Why You Should Continuously Monitor Third Parties Between Annual Reviews

3 min read

Continuous third-party monitoring is a vital part of third-party risk management, but it is often neglected. Onboarding a third party requires a lot of effort, such as due diligence, vendor selection, and contract management. 

However, some organizations only review their third parties once a year, which can leave them vulnerable to new or emerging risks. This blog will explain how to monitor your third parties effectively in-between due diligence cycles and throughout the year, and what risks your organization can avoid by doing so. This is not only a best practice, but also a regulatory requirement within many industries. 

continuous vendor monitoring

Areas to Continuously Monitor Third Parties

You need to keep track of various aspects of your third parties' risk profiles to understand the overall risk they present to your organization. Your continuous monitoring strategy should include the following items:

  • Performance: By monitoring your third party’s performance, you can verify that they comply with the expected service level agreements (SLAs).
  • Adverse media, negative news and consumer complaints: Pay attention to how your third parties are perceived in the public sphere. Any news of consumer complaint filings or other negative reports about a third party can endanger your organization’s reputation.
  • Financials and business health: Keep up to date with your third party’s financial health by monitoring their quarterly filings if it's a public company. If it's not a public company, think about using financial monitoring alert services.
  • Cybersecurity incidents: Make sure your third party follows any data breach notification procedures.
  • Issues or changes: Continuous monitoring alerts you of any third-party issues or changes to its internal processes or control environment.
  • Risk-based assessments: The frequency of your periodic risk assessments should match the level of inherent risk. That is, third-party risk that exists without any measures to reduce or control the risk. Don’t change your monitoring frequency to suit the residual risk.

How Continuous Third-Party Monitoring Helps Mitigate Risks

Continuous third-party monitoring is a proactive way to ensure your third-party vendors are meeting your expectations and standards. By regularly assessing their performance, you can identify and resolve any potential issues before they become bigger problems.

Some of the risks you can avoid or minimize with continuous third-party monitoring are:

  • Compliance: Protect yourself from compliance risk by ensuring third parties follow proper employee training, ethical marketing practices, and customer data protection.
  • Reputation: Safeguard your organization’s reputation by avoiding third-party vendors that have unresolved consumer complaints, violate environmental and consumer laws, or undergo frequent management changes.
  • Information security: Enhance your information security by detecting and addressing any vulnerabilities in your third party's physical and cyber environment that could lead to cyberattacks and data breaches.
  • Financial and business health: Ensure your third-party vendor’s reliability and quality by monitoring their financial stability and avoiding third parties that face regulatory fines, litigation, or decreasing revenue.

continuous vendor monitoring between annual reviews

How to Achieve Third-Party Continuous Monitoring Success

To implement a successful third-party continuous monitoring strategy, you should consider these four tips:
  1. Use automation: Automating your monitoring process can reduce the chances of human error or oversight.
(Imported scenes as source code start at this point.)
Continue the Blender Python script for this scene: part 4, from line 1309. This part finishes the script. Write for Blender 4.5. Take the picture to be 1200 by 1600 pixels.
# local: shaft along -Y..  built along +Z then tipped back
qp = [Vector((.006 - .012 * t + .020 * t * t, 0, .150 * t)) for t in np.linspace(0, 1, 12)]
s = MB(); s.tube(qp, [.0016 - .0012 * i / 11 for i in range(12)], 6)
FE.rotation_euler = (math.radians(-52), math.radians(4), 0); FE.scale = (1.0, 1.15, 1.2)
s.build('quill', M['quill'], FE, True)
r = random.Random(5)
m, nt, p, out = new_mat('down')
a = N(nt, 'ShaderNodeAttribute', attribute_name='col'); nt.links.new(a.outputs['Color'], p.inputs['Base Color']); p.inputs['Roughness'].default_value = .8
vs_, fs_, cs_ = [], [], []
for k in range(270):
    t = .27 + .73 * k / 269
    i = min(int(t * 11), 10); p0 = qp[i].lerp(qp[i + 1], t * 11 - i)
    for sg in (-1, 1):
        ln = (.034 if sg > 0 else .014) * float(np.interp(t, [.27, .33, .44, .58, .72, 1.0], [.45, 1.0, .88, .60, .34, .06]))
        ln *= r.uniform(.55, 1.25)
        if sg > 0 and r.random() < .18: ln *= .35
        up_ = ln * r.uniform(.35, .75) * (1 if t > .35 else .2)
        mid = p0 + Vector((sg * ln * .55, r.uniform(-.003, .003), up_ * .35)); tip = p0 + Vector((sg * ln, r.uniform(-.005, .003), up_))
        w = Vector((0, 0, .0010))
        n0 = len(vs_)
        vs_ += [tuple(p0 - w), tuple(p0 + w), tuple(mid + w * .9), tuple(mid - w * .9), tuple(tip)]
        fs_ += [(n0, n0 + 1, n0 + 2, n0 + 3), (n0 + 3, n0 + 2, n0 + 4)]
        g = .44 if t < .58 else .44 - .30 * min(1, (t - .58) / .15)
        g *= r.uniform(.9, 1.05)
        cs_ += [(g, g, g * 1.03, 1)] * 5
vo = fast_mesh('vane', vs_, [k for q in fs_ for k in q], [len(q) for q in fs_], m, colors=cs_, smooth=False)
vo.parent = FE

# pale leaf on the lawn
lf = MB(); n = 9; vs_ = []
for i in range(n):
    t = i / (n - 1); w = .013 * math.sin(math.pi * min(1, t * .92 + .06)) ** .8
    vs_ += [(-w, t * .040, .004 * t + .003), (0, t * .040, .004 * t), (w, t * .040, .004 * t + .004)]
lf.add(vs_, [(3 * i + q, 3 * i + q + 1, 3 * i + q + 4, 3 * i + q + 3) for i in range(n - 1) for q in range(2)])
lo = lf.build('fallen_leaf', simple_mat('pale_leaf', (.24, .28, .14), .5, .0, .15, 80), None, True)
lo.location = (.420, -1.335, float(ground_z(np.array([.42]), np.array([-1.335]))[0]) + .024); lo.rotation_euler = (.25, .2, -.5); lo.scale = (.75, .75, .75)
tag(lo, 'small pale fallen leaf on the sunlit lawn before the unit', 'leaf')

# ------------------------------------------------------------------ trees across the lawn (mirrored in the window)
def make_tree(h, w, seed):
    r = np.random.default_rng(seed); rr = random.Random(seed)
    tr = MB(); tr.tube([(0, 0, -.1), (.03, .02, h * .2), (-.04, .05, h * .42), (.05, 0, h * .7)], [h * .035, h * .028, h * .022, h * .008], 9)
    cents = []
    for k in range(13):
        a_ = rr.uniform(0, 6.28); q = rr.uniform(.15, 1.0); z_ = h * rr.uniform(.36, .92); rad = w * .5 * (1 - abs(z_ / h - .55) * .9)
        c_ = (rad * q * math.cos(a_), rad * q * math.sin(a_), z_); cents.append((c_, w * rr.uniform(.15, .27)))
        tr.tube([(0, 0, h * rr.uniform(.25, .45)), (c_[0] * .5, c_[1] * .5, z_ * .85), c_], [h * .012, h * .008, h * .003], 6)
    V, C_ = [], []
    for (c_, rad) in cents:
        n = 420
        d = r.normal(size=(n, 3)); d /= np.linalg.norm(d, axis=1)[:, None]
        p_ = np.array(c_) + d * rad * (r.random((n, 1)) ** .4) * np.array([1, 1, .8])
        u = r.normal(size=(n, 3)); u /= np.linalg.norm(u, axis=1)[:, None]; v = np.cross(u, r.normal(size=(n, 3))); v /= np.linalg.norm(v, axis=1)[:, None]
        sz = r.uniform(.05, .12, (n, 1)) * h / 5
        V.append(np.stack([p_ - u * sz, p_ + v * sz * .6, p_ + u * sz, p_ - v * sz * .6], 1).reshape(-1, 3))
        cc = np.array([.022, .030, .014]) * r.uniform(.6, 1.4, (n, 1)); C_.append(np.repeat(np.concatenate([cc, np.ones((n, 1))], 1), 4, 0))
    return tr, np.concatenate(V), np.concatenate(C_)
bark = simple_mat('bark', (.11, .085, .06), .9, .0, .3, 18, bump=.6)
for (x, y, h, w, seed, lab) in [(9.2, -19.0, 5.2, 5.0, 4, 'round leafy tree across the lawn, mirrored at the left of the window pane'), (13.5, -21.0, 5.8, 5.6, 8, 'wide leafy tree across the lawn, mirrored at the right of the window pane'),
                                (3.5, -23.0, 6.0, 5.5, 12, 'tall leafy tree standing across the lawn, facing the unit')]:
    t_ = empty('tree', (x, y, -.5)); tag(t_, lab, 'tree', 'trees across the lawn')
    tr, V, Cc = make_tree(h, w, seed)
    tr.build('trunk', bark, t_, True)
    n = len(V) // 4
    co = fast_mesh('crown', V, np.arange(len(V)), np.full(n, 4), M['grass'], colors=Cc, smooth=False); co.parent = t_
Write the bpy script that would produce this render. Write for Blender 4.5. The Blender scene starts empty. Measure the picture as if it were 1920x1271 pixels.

Consider using third-party risk intelligence and alert services to track your supplier's or third-party vendor's risk profile continuously.
  2. Plan for remediation: Have a clear and effective plan to address or resolve any early warning signals, issues, or problems detected during monitoring.
  3. Communicate with stakeholders: Report any new or emerging issues or possible indications of risk to senior management and the board regularly and transparently.
  4. Document everything: Documentation is crucial for monitoring your third parties and remediating issues. Without proper documentation, your monitoring efforts will have little value.

Annual performance review cycles are essential for an effective third-party risk management program. However, continuous monitoring is necessary to stay aware of new and emerging risks between your annual review cycles. Regulators expect organizations perform this level of oversight to ensure third-party relationships remain safe and sound.